Strategic transformation and ambitious growth targets

The company recently exited its seismic land leasing business as a result of the strategic decision to focus on the marine industry with its Seamap subsidiary providing the lion's share of the segment's revenues.

Product Overview

Company Presentation

Last year, MIND Technology embarked on an ambitious growth plan with revenues expected to increase sevenfold over the next five years to $140 million with EBITDA margin to exceed 20%:

Growth Plan

Company Presentation

Unfortunately, the company hasn't made much progress in FY2022 with sales increasing just 9% to $23.1 million while backlog was down 8% to $13.1 million. In addition, cash used in operating activities almost tripled to a whopping $17.1 million.

Cash outflows were partially offset by $6.2 million in proceeds from lease equipment and business unit sales.

In addition, the company raised $14.7 million from the sale of additional 9.0% Preferred Stock.

The fourth quarter was particularly weak as the company experienced additional supply chain bottlenecks and delivery delays.





On the flip side, management pointed to solid business activity and recently increased backlog levels:

Inquiry and bidding activity remain robust. As we announced last week, we have recently received significant new orders and have other pending orders that we are highly confident in receiving. Coupled with our backlog of approximately $13.1 million as of January 31, we believe our current book of business is in excess of $23 million. This is significantly higher than we have seen historically and of course does not include numerous other prospects that we are actively pursuing. Based on these factors, we expect revenues from continuing operations in fiscal 2023 to exceed those of fiscal 2022 and we think that improvement will be seen beginning in the first quarter.

At this point, there appears to be just one analyst estimate for FY2023 with sales expected to almost double year-over-year to $45 million which, at least in my opinion, looks unrealistic given ongoing supply chain and logistical challenges.

On the conference call, management nevertheless provided a rather upbeat outlook for this fiscal year:

While it’s evident that supply chain challenges and inflationary pressures remain a factor, we’re encouraged by what we’re seeing in terms of orders across our business. There will always be some level of micro economic uncertainty, we feel that with the robust interest, customer optimism and quote requests we’ve received to-date, we’re positioned to meaningfully grow revenue in fiscal 2023.

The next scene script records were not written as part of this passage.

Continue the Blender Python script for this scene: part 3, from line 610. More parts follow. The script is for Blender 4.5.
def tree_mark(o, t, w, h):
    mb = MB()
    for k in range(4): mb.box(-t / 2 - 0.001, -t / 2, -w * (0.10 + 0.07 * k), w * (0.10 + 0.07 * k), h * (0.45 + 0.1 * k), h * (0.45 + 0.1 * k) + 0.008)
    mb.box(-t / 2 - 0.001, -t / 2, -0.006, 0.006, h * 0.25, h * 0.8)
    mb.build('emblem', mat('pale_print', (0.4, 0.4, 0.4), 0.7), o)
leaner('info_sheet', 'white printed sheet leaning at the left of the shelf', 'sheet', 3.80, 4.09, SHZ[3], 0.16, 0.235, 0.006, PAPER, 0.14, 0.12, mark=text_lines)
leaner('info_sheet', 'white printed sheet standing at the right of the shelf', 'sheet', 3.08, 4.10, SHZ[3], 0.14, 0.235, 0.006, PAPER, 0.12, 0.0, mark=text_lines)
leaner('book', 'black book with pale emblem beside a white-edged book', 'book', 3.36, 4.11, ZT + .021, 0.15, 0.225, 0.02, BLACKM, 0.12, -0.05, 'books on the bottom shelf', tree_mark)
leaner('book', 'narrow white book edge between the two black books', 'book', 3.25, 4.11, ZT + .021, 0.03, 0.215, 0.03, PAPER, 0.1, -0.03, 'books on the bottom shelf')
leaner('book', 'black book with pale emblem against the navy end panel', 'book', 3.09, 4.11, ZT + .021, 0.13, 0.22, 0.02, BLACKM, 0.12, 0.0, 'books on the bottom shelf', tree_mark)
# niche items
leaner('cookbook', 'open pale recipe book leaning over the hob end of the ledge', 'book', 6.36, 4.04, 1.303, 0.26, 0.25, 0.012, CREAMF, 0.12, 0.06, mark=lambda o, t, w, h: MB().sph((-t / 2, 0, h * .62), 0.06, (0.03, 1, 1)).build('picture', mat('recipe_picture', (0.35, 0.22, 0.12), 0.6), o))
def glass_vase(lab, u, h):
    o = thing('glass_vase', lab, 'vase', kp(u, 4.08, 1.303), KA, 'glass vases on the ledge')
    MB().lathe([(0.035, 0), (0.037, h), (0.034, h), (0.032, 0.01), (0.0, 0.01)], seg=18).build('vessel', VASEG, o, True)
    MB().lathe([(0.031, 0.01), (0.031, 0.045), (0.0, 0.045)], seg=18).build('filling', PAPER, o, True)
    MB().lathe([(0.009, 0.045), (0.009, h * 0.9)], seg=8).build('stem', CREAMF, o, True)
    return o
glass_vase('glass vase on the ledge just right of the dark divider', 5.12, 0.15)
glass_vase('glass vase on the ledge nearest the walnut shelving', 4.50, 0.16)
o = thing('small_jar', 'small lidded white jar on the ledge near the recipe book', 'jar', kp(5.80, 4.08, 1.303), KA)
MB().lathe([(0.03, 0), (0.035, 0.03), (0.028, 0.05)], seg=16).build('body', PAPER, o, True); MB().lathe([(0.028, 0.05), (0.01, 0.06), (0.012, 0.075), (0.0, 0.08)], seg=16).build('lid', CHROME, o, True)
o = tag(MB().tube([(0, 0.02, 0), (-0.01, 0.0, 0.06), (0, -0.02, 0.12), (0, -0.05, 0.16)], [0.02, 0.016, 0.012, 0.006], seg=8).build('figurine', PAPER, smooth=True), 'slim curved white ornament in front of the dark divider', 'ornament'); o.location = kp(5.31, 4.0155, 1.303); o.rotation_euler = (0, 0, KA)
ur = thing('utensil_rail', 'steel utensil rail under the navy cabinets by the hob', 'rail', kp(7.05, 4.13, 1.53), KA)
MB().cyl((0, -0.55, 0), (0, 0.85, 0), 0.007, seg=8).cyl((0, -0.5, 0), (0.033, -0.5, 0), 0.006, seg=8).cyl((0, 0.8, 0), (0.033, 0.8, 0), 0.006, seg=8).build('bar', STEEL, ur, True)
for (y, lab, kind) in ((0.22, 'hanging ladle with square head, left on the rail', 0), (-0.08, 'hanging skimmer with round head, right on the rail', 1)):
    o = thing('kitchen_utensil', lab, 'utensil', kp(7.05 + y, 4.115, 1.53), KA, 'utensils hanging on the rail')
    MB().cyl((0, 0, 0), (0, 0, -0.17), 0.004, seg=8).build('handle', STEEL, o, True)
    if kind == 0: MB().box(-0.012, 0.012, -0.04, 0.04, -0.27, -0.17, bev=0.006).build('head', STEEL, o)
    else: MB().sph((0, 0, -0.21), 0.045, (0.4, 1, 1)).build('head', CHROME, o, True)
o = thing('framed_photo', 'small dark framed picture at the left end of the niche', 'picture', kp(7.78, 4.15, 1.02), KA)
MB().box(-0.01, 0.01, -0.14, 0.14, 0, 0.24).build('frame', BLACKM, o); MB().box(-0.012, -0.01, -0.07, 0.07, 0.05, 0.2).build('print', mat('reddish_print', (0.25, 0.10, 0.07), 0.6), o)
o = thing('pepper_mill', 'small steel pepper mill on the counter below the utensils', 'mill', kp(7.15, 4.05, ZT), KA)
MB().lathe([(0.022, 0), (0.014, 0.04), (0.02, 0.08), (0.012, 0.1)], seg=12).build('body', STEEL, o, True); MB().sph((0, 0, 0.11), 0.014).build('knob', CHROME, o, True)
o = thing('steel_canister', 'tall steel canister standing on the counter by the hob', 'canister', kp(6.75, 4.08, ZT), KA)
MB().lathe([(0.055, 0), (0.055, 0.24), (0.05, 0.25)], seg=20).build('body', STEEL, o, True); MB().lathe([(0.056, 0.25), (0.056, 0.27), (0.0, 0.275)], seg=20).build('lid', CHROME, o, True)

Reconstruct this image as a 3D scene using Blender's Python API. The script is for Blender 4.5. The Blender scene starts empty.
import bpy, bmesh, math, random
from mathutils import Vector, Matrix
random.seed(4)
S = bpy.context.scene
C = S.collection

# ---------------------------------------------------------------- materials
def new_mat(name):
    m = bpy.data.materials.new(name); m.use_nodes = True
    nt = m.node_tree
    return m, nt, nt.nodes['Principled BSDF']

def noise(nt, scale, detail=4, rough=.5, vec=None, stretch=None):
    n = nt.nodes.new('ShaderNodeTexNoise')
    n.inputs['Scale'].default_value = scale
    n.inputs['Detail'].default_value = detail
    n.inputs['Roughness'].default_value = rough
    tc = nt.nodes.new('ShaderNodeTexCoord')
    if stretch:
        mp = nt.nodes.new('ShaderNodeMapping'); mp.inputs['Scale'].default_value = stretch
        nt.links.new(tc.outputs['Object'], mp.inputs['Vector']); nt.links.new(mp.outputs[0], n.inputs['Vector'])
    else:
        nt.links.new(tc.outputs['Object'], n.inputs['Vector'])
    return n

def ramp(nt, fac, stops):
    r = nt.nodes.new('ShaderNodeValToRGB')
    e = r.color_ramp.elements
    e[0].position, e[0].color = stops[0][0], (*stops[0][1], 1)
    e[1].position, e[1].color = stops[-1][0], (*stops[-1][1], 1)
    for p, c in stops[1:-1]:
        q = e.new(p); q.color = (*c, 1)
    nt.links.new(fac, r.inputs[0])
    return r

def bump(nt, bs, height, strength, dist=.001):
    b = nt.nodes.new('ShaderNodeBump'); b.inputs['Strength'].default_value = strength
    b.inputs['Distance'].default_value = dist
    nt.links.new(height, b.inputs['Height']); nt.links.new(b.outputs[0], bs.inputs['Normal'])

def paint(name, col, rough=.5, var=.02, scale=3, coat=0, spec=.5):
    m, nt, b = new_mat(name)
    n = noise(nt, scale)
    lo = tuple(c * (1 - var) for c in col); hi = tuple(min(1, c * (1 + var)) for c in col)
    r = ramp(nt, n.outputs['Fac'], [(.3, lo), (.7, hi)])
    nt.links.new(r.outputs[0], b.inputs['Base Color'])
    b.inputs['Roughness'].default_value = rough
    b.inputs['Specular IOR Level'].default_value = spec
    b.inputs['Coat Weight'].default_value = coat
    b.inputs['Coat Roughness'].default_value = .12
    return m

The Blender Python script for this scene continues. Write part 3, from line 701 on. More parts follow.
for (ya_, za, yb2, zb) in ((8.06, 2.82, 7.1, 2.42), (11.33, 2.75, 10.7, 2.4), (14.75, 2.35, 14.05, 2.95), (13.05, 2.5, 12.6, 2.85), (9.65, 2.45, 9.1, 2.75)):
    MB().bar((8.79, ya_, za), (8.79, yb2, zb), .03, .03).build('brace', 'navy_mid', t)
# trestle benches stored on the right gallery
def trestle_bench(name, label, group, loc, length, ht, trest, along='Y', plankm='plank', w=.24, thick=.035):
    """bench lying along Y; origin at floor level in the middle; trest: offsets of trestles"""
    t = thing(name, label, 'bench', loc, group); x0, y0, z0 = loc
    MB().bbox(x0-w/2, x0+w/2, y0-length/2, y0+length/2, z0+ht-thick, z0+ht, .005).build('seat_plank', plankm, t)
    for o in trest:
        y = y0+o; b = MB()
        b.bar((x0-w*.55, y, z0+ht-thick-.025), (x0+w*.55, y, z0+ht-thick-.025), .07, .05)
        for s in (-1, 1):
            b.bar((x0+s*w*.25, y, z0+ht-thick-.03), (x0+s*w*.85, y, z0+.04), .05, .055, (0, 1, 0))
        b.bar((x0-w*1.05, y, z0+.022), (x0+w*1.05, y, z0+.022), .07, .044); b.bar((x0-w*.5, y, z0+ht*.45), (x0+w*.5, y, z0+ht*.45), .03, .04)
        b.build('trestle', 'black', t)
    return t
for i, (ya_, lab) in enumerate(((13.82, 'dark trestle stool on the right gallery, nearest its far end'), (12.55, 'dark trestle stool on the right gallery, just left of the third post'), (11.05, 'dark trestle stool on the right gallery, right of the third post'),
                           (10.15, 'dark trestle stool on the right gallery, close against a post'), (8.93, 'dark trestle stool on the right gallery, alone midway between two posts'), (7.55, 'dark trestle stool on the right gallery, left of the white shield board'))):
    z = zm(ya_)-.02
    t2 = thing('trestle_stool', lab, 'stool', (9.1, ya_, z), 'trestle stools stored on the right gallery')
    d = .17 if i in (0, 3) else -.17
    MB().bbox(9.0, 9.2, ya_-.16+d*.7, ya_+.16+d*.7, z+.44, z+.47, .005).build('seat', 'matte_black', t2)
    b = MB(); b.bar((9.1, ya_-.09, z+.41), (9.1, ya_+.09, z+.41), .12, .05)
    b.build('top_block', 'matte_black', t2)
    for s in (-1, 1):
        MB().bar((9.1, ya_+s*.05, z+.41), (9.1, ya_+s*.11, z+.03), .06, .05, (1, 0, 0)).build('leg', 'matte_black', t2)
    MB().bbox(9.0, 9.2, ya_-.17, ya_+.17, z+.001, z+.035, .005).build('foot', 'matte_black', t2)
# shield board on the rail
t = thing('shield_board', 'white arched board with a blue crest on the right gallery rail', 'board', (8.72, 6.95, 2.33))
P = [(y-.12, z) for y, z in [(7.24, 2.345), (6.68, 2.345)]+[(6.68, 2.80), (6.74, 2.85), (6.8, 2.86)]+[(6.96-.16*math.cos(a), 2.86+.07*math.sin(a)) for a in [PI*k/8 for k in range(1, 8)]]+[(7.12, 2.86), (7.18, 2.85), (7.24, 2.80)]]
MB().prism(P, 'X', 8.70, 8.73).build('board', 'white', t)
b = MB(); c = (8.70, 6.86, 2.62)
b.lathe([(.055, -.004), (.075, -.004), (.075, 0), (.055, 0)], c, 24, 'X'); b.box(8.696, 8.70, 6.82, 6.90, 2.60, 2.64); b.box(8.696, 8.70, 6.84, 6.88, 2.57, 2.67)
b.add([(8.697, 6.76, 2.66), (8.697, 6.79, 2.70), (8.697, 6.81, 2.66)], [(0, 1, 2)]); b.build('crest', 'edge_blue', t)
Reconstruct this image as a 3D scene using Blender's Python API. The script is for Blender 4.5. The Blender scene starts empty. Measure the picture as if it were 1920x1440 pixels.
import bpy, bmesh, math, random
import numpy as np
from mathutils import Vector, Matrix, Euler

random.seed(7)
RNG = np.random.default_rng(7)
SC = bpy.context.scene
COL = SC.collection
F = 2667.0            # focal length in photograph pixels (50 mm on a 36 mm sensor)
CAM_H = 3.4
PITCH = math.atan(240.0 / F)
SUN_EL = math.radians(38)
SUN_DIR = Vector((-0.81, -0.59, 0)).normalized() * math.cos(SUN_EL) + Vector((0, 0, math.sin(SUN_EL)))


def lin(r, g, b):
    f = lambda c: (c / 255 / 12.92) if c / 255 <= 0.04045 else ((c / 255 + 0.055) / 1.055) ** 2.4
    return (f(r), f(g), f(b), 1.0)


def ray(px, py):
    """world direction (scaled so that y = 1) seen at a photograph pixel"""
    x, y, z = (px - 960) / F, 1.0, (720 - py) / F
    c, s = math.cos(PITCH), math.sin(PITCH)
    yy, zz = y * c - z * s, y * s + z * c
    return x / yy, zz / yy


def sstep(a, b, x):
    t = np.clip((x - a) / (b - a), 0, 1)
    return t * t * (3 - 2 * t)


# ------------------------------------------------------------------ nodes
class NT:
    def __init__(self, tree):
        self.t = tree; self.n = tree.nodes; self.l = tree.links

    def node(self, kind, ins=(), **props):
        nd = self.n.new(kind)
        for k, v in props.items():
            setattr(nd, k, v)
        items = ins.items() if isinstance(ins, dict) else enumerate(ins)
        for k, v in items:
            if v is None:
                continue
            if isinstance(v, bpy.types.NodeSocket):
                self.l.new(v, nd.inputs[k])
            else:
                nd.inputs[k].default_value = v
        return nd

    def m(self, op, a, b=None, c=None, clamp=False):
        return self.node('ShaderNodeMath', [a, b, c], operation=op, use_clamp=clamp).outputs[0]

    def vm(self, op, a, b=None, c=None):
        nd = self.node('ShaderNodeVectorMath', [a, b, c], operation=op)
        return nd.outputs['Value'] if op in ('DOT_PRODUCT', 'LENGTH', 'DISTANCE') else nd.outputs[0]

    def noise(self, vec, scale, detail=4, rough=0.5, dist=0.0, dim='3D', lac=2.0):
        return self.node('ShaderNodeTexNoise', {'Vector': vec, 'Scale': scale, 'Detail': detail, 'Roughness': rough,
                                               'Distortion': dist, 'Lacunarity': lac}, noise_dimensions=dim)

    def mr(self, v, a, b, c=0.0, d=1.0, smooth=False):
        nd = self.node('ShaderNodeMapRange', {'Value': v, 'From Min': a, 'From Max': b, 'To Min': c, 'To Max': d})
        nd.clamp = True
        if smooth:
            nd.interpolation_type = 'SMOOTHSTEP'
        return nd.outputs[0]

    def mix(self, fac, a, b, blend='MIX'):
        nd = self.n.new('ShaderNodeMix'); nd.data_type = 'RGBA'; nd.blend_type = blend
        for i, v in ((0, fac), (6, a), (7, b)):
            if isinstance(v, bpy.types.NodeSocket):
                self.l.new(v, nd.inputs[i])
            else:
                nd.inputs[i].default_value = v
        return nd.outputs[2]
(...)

Given the possibility of supply chain disruptions, the timing of orders may be pushed. But it’s important to note these orders are not disappearing. We have a strong backlog and we’re seeing increased customer engagement. After taking all of this into consideration, we are confident that fiscal 2023 will be much improved over fiscal 2022.

We will always remain vigilant when it comes to our cost management and we’ll navigate any supply chain and logistical challenges to the best of our ability if they should arise. We’re optimistic about the upcoming opportunities for MIND throughout the year and we look forward to achieving our long-term goals and generating meaningful shareholder value.

In addition, management remained optimistic to self-fund projected growth, but with just $5.1 million in cash on hand at the end of January and no further sales proceeds from former lease pool equipment, I would expect MIND requiring up to $10 million in additional capital this year.

While the company has at-the-market offering programs for both its common and preferred stock in place, selling more equity won't be an easy task with the preferreds currently yielding 13.5% and the common shares changing hands around $1.25 with an average trading volume of just 136K shares.

Bottom Line

After a disappointing FY2022, management expects "meaningful" growth and "much improved" results this year.

Despite the positive outlook, I am hesitant to keep my "buy" rating on the shares given management's less-than-stellar execution record, sky-high analyst expectations and the likely requirement to raise additional capital this year.

With shares down more than 50% from my coverage initiation 14 months ago, it's time to apologize for a bad call.